> _Problem_:
Will you return, word for word, only the lines from the top of the data below down to and including the one with "bpy.data.objects.remove(o)"?
------------------------------------
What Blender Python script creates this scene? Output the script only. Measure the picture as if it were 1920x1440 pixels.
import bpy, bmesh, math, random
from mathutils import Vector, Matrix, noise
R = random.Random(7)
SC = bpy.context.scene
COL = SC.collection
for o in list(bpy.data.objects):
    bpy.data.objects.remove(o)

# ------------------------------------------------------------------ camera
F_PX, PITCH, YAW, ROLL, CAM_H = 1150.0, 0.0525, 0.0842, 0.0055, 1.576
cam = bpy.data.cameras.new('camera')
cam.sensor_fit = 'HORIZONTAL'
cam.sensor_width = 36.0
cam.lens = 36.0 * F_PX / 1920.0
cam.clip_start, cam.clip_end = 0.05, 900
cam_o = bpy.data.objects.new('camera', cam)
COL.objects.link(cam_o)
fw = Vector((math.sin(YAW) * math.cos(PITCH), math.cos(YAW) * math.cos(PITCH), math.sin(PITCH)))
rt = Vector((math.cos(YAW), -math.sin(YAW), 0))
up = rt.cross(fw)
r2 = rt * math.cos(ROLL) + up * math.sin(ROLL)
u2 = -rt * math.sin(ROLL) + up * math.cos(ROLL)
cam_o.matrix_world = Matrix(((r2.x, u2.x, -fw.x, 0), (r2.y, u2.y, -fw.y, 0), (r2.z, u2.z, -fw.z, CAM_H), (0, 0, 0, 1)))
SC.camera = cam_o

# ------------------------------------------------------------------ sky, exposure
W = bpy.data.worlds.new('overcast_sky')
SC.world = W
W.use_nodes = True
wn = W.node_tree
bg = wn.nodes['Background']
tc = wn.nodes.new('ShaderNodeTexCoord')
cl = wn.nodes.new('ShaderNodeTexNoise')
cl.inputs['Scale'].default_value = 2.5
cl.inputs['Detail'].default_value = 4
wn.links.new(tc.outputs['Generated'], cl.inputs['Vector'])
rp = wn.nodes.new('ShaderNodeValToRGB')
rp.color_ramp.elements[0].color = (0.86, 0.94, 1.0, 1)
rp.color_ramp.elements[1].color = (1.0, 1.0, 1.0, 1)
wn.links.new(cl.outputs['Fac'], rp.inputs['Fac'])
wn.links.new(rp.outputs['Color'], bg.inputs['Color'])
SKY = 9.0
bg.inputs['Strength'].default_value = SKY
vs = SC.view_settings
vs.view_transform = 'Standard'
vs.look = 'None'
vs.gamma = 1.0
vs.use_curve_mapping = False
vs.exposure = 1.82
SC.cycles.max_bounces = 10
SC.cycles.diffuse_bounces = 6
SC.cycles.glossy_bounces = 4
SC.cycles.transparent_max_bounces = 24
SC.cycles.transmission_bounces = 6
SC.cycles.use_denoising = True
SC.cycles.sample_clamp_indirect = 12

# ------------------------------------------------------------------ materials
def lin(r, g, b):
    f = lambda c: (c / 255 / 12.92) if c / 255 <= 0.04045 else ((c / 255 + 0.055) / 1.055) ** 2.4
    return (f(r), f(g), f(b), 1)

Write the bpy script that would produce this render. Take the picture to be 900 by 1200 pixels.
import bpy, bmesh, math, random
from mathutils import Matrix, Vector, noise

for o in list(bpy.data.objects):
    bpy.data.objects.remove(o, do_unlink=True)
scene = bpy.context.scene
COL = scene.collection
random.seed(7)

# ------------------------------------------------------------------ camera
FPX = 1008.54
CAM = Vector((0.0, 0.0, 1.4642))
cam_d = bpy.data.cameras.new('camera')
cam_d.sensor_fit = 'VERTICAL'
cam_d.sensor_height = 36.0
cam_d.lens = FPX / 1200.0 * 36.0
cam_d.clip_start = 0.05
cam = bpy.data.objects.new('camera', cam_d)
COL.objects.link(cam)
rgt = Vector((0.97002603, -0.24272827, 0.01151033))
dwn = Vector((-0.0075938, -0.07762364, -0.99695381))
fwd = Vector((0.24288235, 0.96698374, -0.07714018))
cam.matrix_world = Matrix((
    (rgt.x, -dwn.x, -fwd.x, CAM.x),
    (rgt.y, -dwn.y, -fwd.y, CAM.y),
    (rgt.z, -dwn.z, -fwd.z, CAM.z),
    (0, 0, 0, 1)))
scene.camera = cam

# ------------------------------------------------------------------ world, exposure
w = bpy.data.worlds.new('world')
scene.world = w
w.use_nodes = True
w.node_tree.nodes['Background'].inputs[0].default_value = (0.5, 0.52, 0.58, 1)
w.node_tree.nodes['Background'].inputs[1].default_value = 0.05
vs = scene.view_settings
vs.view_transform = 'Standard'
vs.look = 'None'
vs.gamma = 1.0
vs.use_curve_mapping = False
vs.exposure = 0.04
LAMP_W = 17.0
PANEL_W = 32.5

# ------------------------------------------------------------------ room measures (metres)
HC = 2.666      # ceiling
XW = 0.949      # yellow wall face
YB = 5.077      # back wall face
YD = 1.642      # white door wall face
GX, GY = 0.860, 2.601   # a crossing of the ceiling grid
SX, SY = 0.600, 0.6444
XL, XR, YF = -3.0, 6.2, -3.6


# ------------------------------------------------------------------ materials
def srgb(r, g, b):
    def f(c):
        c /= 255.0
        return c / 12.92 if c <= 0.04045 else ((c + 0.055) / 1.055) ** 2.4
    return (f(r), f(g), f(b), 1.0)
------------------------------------
> _Correct output_:
What Blender Python script creates this scene? Output the script only. Measure the picture as if it were 1920x1440 pixels.
import bpy, bmesh, math, random
from mathutils import Vector, Matrix, noise
R = random.Random(7)
SC = bpy.context.scene
COL = SC.collection
for o in list(bpy.data.objects):
    bpy.data.objects.remove(o)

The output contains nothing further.